Cumhuriyet Dönemi İtfaiye Teşkilatımız

25 Eylül 1923 tarihinde Bakanlar Kurulu Kararı ile itfaiye teşkilatı belediyelere devir edildi.Böylece modern itfaiye teşkilatına doğru adım atılmış oldu.
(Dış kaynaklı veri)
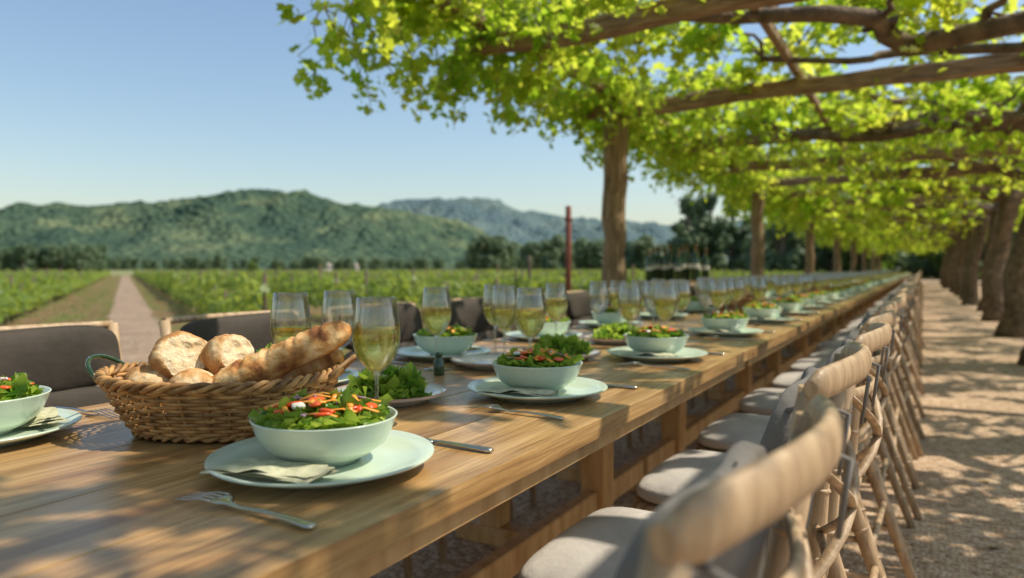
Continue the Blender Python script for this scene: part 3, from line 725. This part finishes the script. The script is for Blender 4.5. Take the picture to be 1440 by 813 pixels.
# ------------------------------------------------------------------ bread basket
def basketmesh():
    mb=MB();a1,b1,a0,b0,H=.205,.135,.145,.095,.088
    def rp(t,f,off=0):
        e=f**.75;a=a0+(a1-a0)*e+off;b=b0+(b1-b0)*e+off
        c,s=math.cos(t),math.sin(t);return Vector((a*math.copysign(abs(c)**.85,c),b*math.copysign(abs(s)**.85,s),.006+H*f+.010*f*abs(c)**3))
    NS=38;rows=15
    for r in range(rows):
        f=(r+.5)/rows;n=NS*4
        mb.tube([rp(2*math.pi*i/n,f,.0042*math.cos(math.pi*(i/4)+math.pi*(r%2))) for i in range(n+1)],[(.0028,.0033)]*(n+1),6,0)
    for k in range(NS):
        t=2*math.pi*k/NS;mb.tube([rp(t,i/8) for i in range(9)],[.0026]*9,6,0,up=(0.3,.2,.1))
    for q in range(3):
        n=150;mb.tube([rp(2*math.pi*i/n,1.0,.006*math.cos(i*.75+q*2.09))+Vector((0,0,.006*math.sin(i*.75+q*2.09))) for i in range(n+1)],[.0045]*(n+1),6,0)
    for q in range(2):
        n=150;mb.tube([rp(2*math.pi*i/n,.03,.004*math.cos(i*.9+q*3.14))+Vector((0,0,.004*math.sin(i*.9+q*3.14))) for i in range(n+1)],[.004]*(n+1),6,0)
    mb.lathe([(0,.004),(.09,.004),(.09,.009),(0,.009)],32)
    b=len(mb.v)
    for i in range(48): 
        v=rp(2*math.pi*i/48,.05);mb.v.append((v.x,v.y,.0105))
    mb.face(tuple(b+i for i in range(48)),0,False)
    for s in (-1,1):
        hp=[Vector((s*(.20+.035*math.sin(math.pi*i/12)),.055*math.cos(math.pi*i/12),.098+.030*math.sin(math.pi*i/12))) for i in range(13)]
        mb.tube(hp,[.004]*13,8,0 if s>0 else 1,up=(.1,.2,1))
    return mb.mesh('bread_basket',[M_wick,M_bottle])
BP=site(1.22,-.495,TZ+.001)
bang=math.radians(30)
def B(x,y,z): 
    p=BP+RT*x+F*y;return Vector((p.x,p.y,TZ+z))
bk_=obj('bread_basket',basketmesh(),tuple(BP),bang,(.95,.95,1))
def loaf(name,a,b,r,seed,mt):
    a=Vector(a);b=Vector(b);mb=MB();N=90;n=40;d=(b-a);up=Vector((0,0,1));sd=d.cross(up).normalized();u2=sd.cross(d).normalized();L=d.length
    def f(u,v):
        t=v;rr=r*(1-abs(2*t-1)**5)**.5 if 0<t<1 else 0.0001
        rr=max(rr,.0005);an=u*6.283
        q=Vector((math.cos(an)*2,math.sin(an)*2,t*L*30+seed))
        k=1+.08*noise.noise(q*.7)+.04*noise.noise(q*3)+.02*noise.noise(q*8)
        w_=((t*L*22+.35*math.cos(an))%1.0);sl=max(0,1-abs(w_-.5)*7)*max(0,math.sin(an)-.1)
        rim=max(0,1-abs(abs(w_-.5)-.2)*12)*max(0,math.sin(an)-.1)
        k+=-.19*sl+.09*rim
        return a+d*t+sd*math.cos(an)*rr*1.08*k+u2*math.sin(an)*rr*.9*k
    mb.grid(f,n,N,0,True,cu=True);obj(name,mb.mesh(name,[mt]))
loaf('baguette',B(.000,-.072,.080),B(.215,.02,.178),.0295,1,M_crust)
loaf('baguette',B(.05,.0,.07),B(.19,.065,.125),.028,4,M_crust)
loaf('baguette',B(.02,.05,.07),B(.16,.075,.10),.027,6,M_crust)
def roll(c,r,seed,cutn,cutd,sq=.8):
    mb=MB();cutn=Vector(cutn).normalized();n=56;m=34
    cp=[]
    for j in range(m):
        b=(j/(m-1)-.5)*math.pi*.995
        for i in range(n):
            a=i/n*6.283;p=Vector((math.cos(b)*math.cos(a),math.cos(b)*math.sin(a),math.sin(b)*sq))
            p*=r*(1+.12*noise.noise(p*1.6+Vector((seed,0,0)))+.05*noise.noise(p*5+Vector((seed,0,0)))+.02*noise.noise(p*14))
            cut=p.dot(cutn)>cutd*r
            if cut:
                p-=cutn*(p.dot(cutn)-cutd*r);p+=cutn*.10*r*noise.noise(p*90)
            mb.v.append(tuple(p));cp.append(cut)
    for j in range(m-1):
        for i in range(n):
            q=(j*n+i,j*n+(i+1)%n,(j+1)*n+(i+1)%n,(j+1)*n+i)
            mb.face(q,1 if all(cp[k] for k in q) else 0,True)
    obj('bread_roll',mb.mesh('bread_roll',[M_crustd,M_crumb]),c,0)
roll(B(-.065,-.025,.130),.048,1,(.95,-.2,.3),.5,.88)
roll(B(.008,-.002,.130),.045,2.2,(.9,.1,.2),.5,.88)
roll(B(-.105,-.045,.088),.042,3.1,(0,0,-1),.6)
roll(B(-.025,-.070,.085),.040,4.4,(0,.3,-1),.5)
roll(B(-.06,.05,.10),.045,5.4,(0,0,-1),.6);roll(B(-.12,.03,.08),.04,6.4,(0,0,-1),.6)
for yb in (4.6,8.2): 
    o=obj('bread_basket',bk_.data,(-1.0,yb,TZ+.001),1.4)
    loaf('baguette',(-1.05,yb-.1,TZ+.09),(-.97,yb+.12,TZ+.13),.032,2,M_crust)
# ------------------------------------------------------------------ drinks table with bottles
sp=site(8.0,1.86)
mb=MB();mb.box((0,0,.835),(.8,.45,.04),0,.005)
for sx in(-1,1):
    for sy in(-1,1): mb.box((sx*.35,sy*.18,.4075),(.05,.05,.815),0,.003)
mb.box((0,.18,.2),(.65,.03,.05),0,.003);mb.box((0,-.18,.2),(.65,.03,.05),0,.003)
obj('side_table',mb.mesh('side_table',[M_beam]),(sp.x,sp.y,.012),.52)
mb=MB();mb.lathe([(0,0),(.036,0),(.038,.004),(.038,.2),(.034,.225),(.017,.265),(.014,.28),(.014,.325),(.016,.327),(.016,.335),(0,.336)],24);mb.lathe([(.0385,.12),(.0387,.121),(.0387,.16),(.0385,.161)],24,1)
mb.lathe([(.0172,.268),(.0150,.281),(.0150,.324),(.0168,.326),(.0168,.336),(0,.3368)],20,2)
BT=mb.mesh('wine_bottle',[M_bottle,M_label,M_foil])
random.seed(9)
for i in range(11):
    q=sp+RT*(-.32+.062*i)+F*U(-.12,.12);obj('wine_bottle',BT,(q.x,q.y,.8565),R()*6,U(1.0,1.35))
# ------------------------------------------------------------------ light, sky, camera
el=math.radians(55);az=math.radians(58)   # high sun from the right, slightly ahead
S=Vector((math.sin(az)*math.cos(el),math.cos(az)*math.cos(el),math.sin(el)))
ld=bpy.data.lights.new('sun','SUN');ld.energy=5;ld.angle=math.radians(.5);ld.color=(1,.91,.75)
lo=bpy.data.objects.new('sun',ld);COL.objects.link(lo);lo.rotation_euler=S.to_track_quat('Z','Y').to_euler();lo.location=(20,10,30)
w=bpy.data.worlds.new('World');scene.world=w;w.use_nodes=True;nt=w.node_tree
sk=nt.nodes.new('ShaderNodeTexSky');sk.sky_type='NISHITA';sk.sun_disc=False;sk.sun_elevation=el;sk.sun_rotation=az
sk.air_density=1.35;sk.dust_density=1.0;sk.ozone_density=2.6
nt.links.new(sk.outputs[0],nt.nodes['Background'].inputs[0]);nt.nodes['Background'].inputs[1].default_value=.15
cd=bpy.data.cameras.new('camera');cam=bpy.data.objects.new('camera',cd);COL.objects.link(cam);scene.camera=cam
cd.lens=25;cd.sensor_width=36;cd.clip_start=.05;cd.clip_end=8000
cam.location=(0,0,CAMH)
cam.rotation_euler=(math.radians(90-1.63),0,math.radians(30))
cd.dof.use_dof=True;cd.dof.focus_distance=1.22;cd.dof.aperture_fstop=2.8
Belediye teşkilatı olan her yerde itfaiye teşkilatı bulunmaktadır. 1985 yılına kadar itfaiye ile ilgili esaslı bir kanun çıkartılmadı. Bazı belediyelerin çıkartmış oldukları yönetmeliklere göre itfaiye idare edilir oldu. 14.02.1985 Tarih ve 3152 Sayılı Kanun’la hazırlanmıştır.

Bu Kanun gereği, 23 Ağustos 1985 Tarih ve 18851 Sayılı Resmi Gazete’de Yayınlanan Yönetmelik Gereği, İtfaiye Teşkilleri’nin görev kuruluşları belli oldu.
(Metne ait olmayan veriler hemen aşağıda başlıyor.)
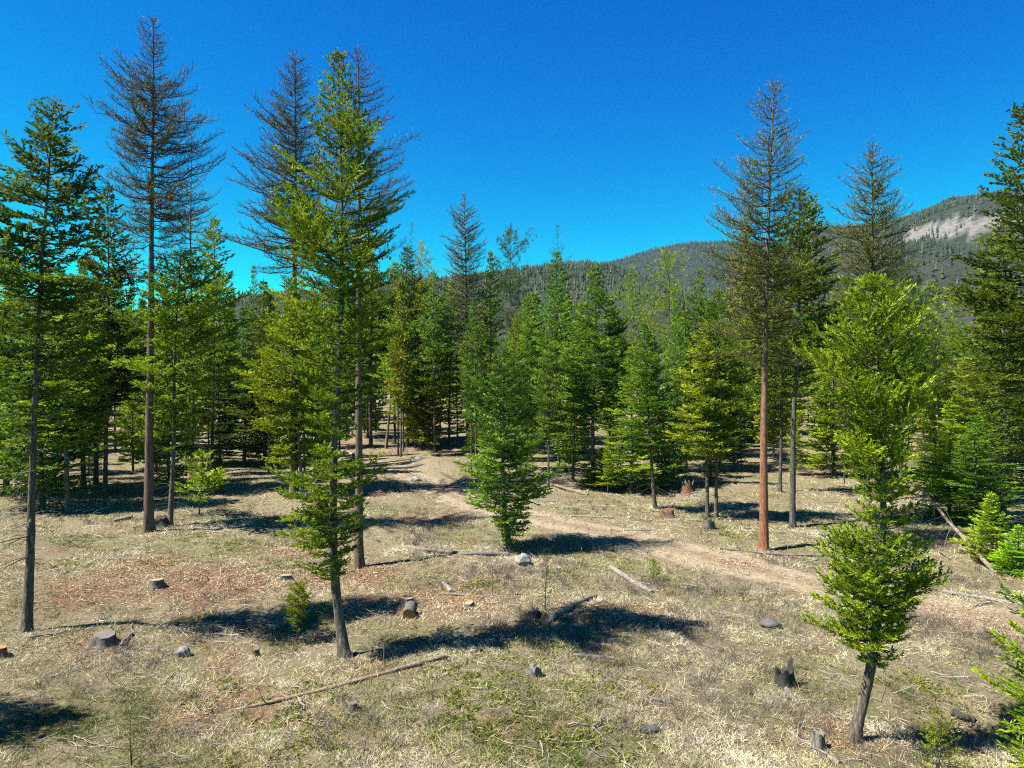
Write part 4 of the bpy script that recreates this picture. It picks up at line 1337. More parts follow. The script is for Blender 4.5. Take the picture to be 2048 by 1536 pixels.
def stump(label, px, py, rpx, hpx, bark='stump_bark', top='cut_pale', jag=0.0, tilt=0.0, seed=0, hollow=0.0, flare=0.6, name='tree_stump', spire=None):
    b = G(px, py)
    d = b[1]
    rad, h = rpx / FPX * d, hpx / FPX * d
    r = np.random.default_rng(seed + 900)
    n, K = 22, 8
    a = np.arange(n) / n * 2 * np.pi
    hz_ = h * (1 + tilt * np.cos(a + r.uniform(0, 6)) + jag * r.uniform(-1, 0.6, n))
    if spire:
        hz_ = hz_ + h * spire[1] * np.exp(-(((a - spire[0] + np.pi) % (2 * np.pi) - np.pi) / 0.42) ** 2)
    tk = np.linspace(0, 1, K)
    lob = 1 + 0.09 * np.sin(3 * a + r.uniform(0, 6)) + 0.05 * r.normal(0, 1, n)
    V = []
    for t in tk:
        z = -0.08 + t * (hz_ + 0.08)
        ro = rad * lob * (1 + flare * np.exp(-t * h / (0.45 * rad)) * (0.7 + 0.5 * np.sin(4 * a + seed))) * (1 - 0.08 * t) * (1 + r.normal(0, 0.02, n))
        V.append(np.stack([ro * np.cos(a), ro * np.sin(a), z], -1))
    ring = V[-1]
    V = np.vstack(V)
    i = np.arange(K - 1)[:, None] * n
    j = np.arange(n)[None]
    F = np.stack([i + j, i + (j + 1) % n, i + n + (j + 1) % n, i + n + j], -1).reshape(-1, 4)
    t = thing(name, label, 'stump', tuple(b))
    obj('bark', mesh_from('bark', V, F, M[bark], smooth=not jag), t)
    inner = ring * np.array([0.55, 0.55, 1.0]) - np.array([0, 0, hollow * h])
    if jag:
        inner[:, 2] -= 0.1 * h * r.uniform(0, 1, n)
    c = np.array([[0, 0, ring[:, 2].mean() - hollow * h - (0.3 * h if spire else 0)]])
    Vt = np.vstack([ring, inner, c])
    Ft = np.stack([np.arange(n), (np.arange(n) + 1) % n, n + (np.arange(n) + 1) % n, n + np.arange(n)], -1)
    F3 = np.stack([n + np.arange(n), n + (np.arange(n) + 1) % n, np.full(n, 2 * n)], -1)
    obj('cut_face' if not jag else 'broken_top', mesh_from('cut_face', Vt, [Ft, F3], M[top]), t)
    return t, b, rad, h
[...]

Buradaki görevler, Sivil Savunma Kanu’nun, ek -9 Maddesi’ne göre hazırlanmıştı. En nihayet bu Kanun ve yönetmelik bir daha değişikliğe uğradı. Bu Yönetmelik, 3/7/2005 tarihli ve 5393 sayılı Belediye Kanunu’nun 52.’nci Maddesi’ne dayanılarak hazırlanmıştır.

Resmi Gazete Tarihi : 21/10/2006

Resmi Gazete Sayısı : 26326 

Belediye İtfaiye Yönetmeliği  Yayınlanmıştır

İtfaiye Teşkilatı’nın Görev ve Sorumlulukları;

  • Doğal afetler ve olağanüstü durumlarda kurtarma çalışmalarına katılmak,
  • 12/6/2002 tarihli ve 2002/4390 sayılı Bakanlar Kurulu Kararı ile yürürlüğe konulan, Binaların Yangından Korunması Hakkında Yönetmelik ile verilen görevleri yapmak,
  • 5/6/1964 tarihli ve 6/3150 Sayılı Bakanlar Kurulu Kararı ile yürürlüğe konulan Sivil Savunma ile İlgili Şahsi Mükellefiyet, Tahliye ve Seyrekleştirme, Planlama ve Diğer Hizmetler Tüzüğü gereğince kurulan itfaiye servisi mükelleflerini eğitmek,
  • Nükleer, biyolojik, kimyasal (NBC) maddeleri ile kirlenmelerde arıtma işlemlerine yardımcı olmak,
  • Belediye sınırları dışındaki olaylara müdahale etmek,
  • Belediye sınırları içinde bacaları belediye meclisince tespit edilecek ücret karşılığında temizlemek veya temizlettirmek ve bacaları yangına karşı önlemler yönünden denetlemek,
  • Talep edilmesi halinde orman yangınlarının söndürülmesi çalışmalarına katılmak,
  • İmar planlarına göre parlayıcı, patlayıcı ve yanıcı madde depolama yerlerini tespit etmek,
  • İşyeri, eğlence yeri, fabrika ve sanayi kuruluşlarını yangına karşı önlemler yönünden denetlemek, bu konularda mevzuatın öngördüğü izin ve ruhsatları vermek,
  • Belediye Başkanı’nın verdiği diğer görevleri yapmak.

Son olarak yazımızı bir temenni ile bitirelim. Maalesef bu değerli kahramanlarımızın kıymetleri bilinmemektedir. İtfaiyecilik bir meslek kapsamında değerlendirilmemektedir. Bu yanlışın görülüp düzeltilmesi ve kahraman itfaiyecilerimize hak ettiği değerin verilmesi dileği ile….

Unutmayın tüm insanlığın korku içerisinden kaçtığı yangın afetine itfaiyecilerimiz koşarak giderler.